Proceedings of the Ninth North American Conference on Chinese Linguistics (NACCL-9, May 1997), edited by Hua Lin. 1998. Los Angeles: GSIL Publications, University of Southern California. Volume 2, pages 35-52.

GENDER DIFFERENCES IN THE CHINESE LANGUAGE:
A PRELIMINARY REPORT

Marjorie K.M. Chan
Ohio State University


backBack to title page. (This is the third and final section.)

5. CONCLUSION

The research presented thus far in this paper on gender differences in Mandarin Chinese falls within the boundaries of traditional areas in linguistics, with heed also paid to pragmatic and discourse approaches. The types of data for these studies include vocabulary lists; observational data; introspection by native speakers; interviews; quantitative studies; oral and written narratives; drama scripts with varying degrees of improvisation; surveys and questionnaires in the form of discourse completion tasks; and conversational data that range from slightly scripted to completely unscripted. For an understanding of language use, in-depth studies based on audio- and/or videotaped recordings of natural, spontaneous speech are crucial. These have been extremely limited thus far. Farris' (1991) ethnographic study of child discourse is one, as is Kuo's (1997) study of women talk. Natural, impromptu speech from radio talk, and phone-in, shows is yet another source, and one tapped by Shen (1997).

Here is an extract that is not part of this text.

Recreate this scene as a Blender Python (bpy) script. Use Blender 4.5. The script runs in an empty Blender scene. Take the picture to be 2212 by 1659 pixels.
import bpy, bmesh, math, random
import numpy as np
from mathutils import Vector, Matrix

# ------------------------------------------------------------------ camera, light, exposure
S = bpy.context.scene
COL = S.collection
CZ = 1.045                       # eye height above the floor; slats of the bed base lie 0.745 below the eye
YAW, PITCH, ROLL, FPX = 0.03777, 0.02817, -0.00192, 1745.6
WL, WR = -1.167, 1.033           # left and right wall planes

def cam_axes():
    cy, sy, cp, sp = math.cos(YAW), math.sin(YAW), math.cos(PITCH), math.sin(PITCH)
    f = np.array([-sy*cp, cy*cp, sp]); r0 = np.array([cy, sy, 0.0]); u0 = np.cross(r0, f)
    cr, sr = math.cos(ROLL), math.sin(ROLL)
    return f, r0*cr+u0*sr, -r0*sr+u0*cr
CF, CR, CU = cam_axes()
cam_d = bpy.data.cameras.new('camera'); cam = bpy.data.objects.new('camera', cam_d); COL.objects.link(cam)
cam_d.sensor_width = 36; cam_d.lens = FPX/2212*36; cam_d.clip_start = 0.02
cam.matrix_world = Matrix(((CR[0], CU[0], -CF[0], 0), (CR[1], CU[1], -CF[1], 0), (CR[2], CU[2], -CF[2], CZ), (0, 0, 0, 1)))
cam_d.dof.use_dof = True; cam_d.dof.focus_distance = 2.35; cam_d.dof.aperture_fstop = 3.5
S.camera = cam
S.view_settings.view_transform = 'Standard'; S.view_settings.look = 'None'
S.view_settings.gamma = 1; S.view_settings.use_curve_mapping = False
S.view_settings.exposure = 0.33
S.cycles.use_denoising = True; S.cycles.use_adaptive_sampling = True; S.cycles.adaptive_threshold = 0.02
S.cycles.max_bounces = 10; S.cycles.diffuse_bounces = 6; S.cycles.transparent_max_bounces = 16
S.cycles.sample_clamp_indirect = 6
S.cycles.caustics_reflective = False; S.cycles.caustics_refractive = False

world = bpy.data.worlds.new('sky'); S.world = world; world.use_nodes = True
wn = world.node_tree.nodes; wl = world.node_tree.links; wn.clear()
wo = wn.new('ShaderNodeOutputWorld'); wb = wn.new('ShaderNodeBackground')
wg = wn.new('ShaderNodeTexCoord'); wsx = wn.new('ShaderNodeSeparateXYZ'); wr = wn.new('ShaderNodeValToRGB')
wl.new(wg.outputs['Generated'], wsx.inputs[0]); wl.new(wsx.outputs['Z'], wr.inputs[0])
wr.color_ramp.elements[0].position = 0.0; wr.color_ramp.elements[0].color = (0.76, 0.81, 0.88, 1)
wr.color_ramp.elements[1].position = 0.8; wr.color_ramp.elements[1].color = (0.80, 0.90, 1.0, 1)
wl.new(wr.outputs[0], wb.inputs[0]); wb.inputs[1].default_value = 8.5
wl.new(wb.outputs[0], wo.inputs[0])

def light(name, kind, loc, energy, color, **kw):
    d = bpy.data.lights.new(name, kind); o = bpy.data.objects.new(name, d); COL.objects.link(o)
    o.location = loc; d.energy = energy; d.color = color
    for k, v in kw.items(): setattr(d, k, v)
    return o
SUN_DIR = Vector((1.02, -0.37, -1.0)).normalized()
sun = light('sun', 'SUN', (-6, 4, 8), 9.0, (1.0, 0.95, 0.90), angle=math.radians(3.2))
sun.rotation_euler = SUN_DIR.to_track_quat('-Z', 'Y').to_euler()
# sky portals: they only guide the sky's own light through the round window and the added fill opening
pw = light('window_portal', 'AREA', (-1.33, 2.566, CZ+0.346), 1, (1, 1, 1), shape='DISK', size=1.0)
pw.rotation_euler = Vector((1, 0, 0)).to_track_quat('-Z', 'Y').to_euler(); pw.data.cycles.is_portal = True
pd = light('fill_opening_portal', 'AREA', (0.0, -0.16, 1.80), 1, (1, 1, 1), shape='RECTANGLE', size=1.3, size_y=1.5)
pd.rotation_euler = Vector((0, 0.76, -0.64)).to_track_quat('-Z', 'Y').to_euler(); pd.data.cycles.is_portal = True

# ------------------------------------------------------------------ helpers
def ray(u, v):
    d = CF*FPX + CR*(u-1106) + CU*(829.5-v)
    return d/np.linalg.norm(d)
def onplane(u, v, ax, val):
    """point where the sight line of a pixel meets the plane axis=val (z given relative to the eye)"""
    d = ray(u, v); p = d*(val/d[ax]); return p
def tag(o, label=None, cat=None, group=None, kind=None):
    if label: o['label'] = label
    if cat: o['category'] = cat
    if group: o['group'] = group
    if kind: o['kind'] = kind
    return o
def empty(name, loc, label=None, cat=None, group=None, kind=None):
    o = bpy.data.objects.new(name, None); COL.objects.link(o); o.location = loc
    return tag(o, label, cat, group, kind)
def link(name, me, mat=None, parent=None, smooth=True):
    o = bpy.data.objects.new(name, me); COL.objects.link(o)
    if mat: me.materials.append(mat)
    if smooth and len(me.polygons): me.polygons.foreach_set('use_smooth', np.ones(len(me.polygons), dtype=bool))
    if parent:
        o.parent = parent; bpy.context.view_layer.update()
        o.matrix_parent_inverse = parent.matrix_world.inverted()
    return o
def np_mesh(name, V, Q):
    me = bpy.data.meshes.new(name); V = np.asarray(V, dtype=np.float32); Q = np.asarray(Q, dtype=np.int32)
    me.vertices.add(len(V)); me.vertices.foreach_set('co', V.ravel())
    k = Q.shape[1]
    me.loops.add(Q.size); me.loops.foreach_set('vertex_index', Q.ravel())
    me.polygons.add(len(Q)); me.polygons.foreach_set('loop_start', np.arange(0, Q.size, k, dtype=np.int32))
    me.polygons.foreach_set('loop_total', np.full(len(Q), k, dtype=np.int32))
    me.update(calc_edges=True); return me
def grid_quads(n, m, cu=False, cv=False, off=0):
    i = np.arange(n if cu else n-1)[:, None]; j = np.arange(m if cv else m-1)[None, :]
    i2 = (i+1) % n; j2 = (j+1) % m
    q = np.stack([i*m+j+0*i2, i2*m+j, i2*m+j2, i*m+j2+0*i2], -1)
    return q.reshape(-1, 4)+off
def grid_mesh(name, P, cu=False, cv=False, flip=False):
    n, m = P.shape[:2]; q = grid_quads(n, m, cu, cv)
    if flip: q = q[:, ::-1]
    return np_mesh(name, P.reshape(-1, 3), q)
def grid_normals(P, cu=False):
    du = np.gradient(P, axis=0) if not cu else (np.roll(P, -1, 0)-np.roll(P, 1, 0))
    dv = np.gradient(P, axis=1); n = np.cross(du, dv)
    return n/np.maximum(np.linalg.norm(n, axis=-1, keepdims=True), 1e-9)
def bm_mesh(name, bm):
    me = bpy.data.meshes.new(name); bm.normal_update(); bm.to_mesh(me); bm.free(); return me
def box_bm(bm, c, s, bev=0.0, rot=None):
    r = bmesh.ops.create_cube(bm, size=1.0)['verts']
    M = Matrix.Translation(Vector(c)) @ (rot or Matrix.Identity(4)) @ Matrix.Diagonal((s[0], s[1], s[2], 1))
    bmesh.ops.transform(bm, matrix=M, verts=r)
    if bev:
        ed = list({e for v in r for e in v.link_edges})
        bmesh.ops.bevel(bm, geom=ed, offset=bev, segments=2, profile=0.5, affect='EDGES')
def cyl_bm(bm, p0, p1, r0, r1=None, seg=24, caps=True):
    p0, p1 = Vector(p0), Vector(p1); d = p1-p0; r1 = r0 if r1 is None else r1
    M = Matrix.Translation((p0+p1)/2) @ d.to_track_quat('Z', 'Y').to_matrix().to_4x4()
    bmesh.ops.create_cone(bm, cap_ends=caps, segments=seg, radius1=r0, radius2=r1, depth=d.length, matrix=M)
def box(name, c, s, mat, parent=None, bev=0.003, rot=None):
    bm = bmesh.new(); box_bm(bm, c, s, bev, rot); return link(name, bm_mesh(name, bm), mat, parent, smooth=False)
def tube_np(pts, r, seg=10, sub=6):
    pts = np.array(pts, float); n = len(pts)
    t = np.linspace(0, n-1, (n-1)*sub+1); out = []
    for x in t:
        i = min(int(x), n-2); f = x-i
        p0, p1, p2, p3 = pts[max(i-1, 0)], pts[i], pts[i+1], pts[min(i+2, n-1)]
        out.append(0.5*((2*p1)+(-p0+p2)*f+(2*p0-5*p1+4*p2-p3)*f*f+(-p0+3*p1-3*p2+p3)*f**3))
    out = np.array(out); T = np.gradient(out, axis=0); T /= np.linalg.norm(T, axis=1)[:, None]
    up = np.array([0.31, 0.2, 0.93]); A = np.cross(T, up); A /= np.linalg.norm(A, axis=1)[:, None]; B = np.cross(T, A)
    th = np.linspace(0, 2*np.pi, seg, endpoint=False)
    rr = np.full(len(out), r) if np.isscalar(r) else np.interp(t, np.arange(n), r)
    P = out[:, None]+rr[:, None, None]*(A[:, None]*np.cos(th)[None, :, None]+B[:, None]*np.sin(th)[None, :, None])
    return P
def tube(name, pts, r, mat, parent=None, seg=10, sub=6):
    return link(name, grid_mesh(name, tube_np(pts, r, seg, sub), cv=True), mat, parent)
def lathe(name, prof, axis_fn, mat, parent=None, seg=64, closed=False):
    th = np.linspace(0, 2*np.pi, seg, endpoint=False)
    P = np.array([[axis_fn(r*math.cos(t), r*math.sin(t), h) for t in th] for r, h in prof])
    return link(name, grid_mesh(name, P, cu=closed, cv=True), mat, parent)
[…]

Based on a corpus of radio talk/phone-in shows recorded off the World Wide Web, Shen's thesis is part of the new direction of linguistic research on conversational interaction. Such research recognizes the importance of socio-cultural contexts in the construction of gender. Shen conducts a systematic, quantitative study of gender differences and analyzes such discourse variables as amount of speech, turn-taking and floors, interruptions (dominant vs. supportive), and functions of utterances (assertive vs. supportive). Statistically significant differences are found in the distribution of amount of talk by gender based on topic. Men talked a greater amount of time than women overall, though not on all shows: they spoke significantly more on politics and economy. For women it was family and education. However, women participated to a very limited degree on love and marriage. Shen suggests the possibility that Chinese women may not be expected to, or be allowed to, talk about highly sensitive topics with people who are not closely related to them. Or perhaps women are simply not used to talking about sexuality in a public mixed-sex setting. These patterns are some of the results in Shen's quantitative study on conversational interaction. This study is probably the first of its kind for Chinese.

Language plays a key role in the construction and socialization of gender roles. This is an area where Chinese can contribute, both cross-linguistically to the growing body of literature on the subject, and across disciplines to broader issues on gender.